Seeing the Bright Side of Intel’s Problems

Believe it or not, you don’t have to join the vast majority of commentators and abandon Intel as a lost cause. Actually, with so many people seeing a huge and important company like Intel as “uninvestable,” I’m looking at the bright side of Intel’s problems. To further support my bullish view on Intel, let’s consider how the company’s apparent issues actually have a bright side.

For one thing, everything I mentioned about Intel is known and already priced into the company’s shares. It’s rare to see Intel stock near $20. This could probably happen only during an economic recession or when Intel is having problems.

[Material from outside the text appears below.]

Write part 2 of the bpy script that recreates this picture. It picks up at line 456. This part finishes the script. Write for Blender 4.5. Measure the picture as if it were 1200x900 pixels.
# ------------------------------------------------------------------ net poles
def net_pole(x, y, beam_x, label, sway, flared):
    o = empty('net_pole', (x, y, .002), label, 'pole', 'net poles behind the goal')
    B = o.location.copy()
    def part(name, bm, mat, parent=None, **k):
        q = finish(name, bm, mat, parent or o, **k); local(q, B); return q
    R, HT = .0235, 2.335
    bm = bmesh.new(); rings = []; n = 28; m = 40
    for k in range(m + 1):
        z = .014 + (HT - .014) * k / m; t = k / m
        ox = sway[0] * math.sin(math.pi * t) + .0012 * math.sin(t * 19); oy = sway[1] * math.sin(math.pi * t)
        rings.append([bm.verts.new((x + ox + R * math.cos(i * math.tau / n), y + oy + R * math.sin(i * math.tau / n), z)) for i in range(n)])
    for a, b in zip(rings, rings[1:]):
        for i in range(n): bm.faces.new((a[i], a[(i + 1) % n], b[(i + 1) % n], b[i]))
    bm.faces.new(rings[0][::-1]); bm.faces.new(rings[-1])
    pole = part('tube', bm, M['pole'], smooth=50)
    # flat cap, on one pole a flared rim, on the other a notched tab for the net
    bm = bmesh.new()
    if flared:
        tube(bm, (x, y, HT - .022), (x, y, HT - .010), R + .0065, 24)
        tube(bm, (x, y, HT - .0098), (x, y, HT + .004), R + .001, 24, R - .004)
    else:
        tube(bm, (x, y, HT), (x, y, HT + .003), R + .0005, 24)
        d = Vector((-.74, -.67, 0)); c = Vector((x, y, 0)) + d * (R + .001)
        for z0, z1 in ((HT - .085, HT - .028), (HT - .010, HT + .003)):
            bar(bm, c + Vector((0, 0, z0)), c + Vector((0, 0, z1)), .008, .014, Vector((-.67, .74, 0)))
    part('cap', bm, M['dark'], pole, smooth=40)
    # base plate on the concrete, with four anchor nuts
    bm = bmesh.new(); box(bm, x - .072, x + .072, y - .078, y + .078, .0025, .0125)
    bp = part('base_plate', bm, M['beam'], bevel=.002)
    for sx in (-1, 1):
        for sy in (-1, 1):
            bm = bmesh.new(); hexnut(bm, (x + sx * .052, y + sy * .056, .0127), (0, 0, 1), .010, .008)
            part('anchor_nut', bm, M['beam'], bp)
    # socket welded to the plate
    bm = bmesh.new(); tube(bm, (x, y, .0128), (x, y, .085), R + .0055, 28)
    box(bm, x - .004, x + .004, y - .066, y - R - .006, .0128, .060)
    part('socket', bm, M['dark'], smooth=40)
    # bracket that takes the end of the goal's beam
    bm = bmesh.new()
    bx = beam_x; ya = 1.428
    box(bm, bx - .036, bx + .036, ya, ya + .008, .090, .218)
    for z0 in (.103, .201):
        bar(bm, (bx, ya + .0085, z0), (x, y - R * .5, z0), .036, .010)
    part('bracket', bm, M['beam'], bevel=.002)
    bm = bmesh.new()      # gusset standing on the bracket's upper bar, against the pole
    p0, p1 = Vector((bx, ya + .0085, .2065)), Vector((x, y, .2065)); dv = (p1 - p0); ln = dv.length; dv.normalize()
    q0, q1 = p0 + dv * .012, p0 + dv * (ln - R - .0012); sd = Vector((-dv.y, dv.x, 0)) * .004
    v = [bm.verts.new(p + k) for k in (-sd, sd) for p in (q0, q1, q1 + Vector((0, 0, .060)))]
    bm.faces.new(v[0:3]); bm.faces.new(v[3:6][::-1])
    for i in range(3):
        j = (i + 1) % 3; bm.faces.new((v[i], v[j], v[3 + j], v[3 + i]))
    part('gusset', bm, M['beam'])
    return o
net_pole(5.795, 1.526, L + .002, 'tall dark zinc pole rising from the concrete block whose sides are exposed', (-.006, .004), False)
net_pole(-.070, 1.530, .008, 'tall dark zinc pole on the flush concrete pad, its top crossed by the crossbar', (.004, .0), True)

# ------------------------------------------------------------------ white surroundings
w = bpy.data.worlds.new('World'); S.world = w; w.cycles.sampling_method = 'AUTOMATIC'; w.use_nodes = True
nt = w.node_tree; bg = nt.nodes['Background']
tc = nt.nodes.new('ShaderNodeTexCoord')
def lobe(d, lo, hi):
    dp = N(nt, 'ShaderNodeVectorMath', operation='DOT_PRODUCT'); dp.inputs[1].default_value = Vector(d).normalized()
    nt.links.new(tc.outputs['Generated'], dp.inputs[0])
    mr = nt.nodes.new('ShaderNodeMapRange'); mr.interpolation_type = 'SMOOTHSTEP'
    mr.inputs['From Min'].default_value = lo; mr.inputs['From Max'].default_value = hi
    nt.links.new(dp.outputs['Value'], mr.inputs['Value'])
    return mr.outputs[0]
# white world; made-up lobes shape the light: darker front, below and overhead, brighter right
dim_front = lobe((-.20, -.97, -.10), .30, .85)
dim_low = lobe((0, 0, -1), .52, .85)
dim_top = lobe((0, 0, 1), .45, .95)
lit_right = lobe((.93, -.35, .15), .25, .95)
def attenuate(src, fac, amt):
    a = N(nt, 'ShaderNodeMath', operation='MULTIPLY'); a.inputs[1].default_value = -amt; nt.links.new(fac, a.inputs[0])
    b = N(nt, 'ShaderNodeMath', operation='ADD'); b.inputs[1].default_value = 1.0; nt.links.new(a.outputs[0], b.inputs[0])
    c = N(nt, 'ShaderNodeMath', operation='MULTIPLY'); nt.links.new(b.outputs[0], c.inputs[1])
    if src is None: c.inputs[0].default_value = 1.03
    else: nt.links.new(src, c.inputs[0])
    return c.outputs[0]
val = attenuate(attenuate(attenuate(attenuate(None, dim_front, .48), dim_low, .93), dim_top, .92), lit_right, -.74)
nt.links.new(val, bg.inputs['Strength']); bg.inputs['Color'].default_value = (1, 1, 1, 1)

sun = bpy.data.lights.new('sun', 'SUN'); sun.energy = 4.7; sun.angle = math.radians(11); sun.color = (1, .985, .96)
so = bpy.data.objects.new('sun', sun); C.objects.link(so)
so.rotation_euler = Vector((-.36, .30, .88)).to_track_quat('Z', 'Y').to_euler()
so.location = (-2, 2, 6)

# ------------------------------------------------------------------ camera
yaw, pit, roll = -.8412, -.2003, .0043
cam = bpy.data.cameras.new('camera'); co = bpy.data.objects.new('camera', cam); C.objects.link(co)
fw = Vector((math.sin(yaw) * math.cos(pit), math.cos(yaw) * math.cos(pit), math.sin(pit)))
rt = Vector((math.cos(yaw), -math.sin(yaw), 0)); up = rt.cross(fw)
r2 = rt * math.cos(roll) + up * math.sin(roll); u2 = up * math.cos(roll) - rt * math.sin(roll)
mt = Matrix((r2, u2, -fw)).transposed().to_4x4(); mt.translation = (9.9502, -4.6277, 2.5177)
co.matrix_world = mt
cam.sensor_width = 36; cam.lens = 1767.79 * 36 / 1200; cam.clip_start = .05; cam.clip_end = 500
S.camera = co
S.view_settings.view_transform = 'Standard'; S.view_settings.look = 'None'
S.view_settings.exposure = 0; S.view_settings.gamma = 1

In other words, you won’t get a deep share price discount unless there are well-known problems. Intel will suspend its dividend, yes, but the market already punished Intel stock for this. Also, Intel CEO Pat Gelsinger emphasized that the company’s “painful and hard” decisions were necessary and are part of Intel’s “ambitious plan” for the future.

The bright side of the dividend suspension is that Intel will have more capital to build its chip fabrication factories. Intel also plans to implement a “more than 15% headcount reduction,” and again, the positive side of this is that Intel can dedicate more resources toward chip fabrication facilities.

Regarding Intel’s subpar second-quarter results and not-very-optimistic Q3 guidance, the company set a low bar and that’s not necessarily a problem. Low bars are easier to clear and could be a setup for a positive earnings surprise and relief rally.

Furthermore, Gelsinger braced investors for difficult third and fourth quarters, warning, “Second-half trends are more challenging than we previously expected.” Truly, the market has abandoned Intel and prematurely declared the company dead and buried. This is what a bottoming process often looks like. However, very few people will buy what so many other traders are panic-selling. 

Is Intel Stock a Buy, According to Analysts?

On TipRanks, INTC comes in as a Hold based on one Buy, 26 Holds, and five Sell ratings assigned by analysts in the past three months. The average Intel stock price target of $27.32 implies 33% upside potential.

If you’re wondering which analyst you should follow if you want to buy and sell INTC stock, the most profitable analyst covering the stock (over a one-year timeframe) is Toshiya Hari of Goldman Sachs (GS), with an average return of about 12% per rating and a 68% success rate.

See more INTC analyst ratings

Conclusion: Should You Consider Intel Stock?

Intel’s CEO admitted that the company’s “Q2 financial performance was disappointing.” However, with deep disappointment comes unusually low investor sentiment. That’s a condition you’re more likely to see at the bottom, rather than at the top of a stock price cycle.

Meanwhile, Intel is taking measures to shore up its capital with an eye toward building chip fabrication factories. Eventually, Intel will be only one of the two gigantic companies manufacturing chips from scratch in-house, as opposed to outsourcing the manufacturing process. Consequently, as a dyed-in-the-wool contrarian who likes to look for the bright side when other traders are ultra-pessimistic, I would consider purchasing INTC stock now.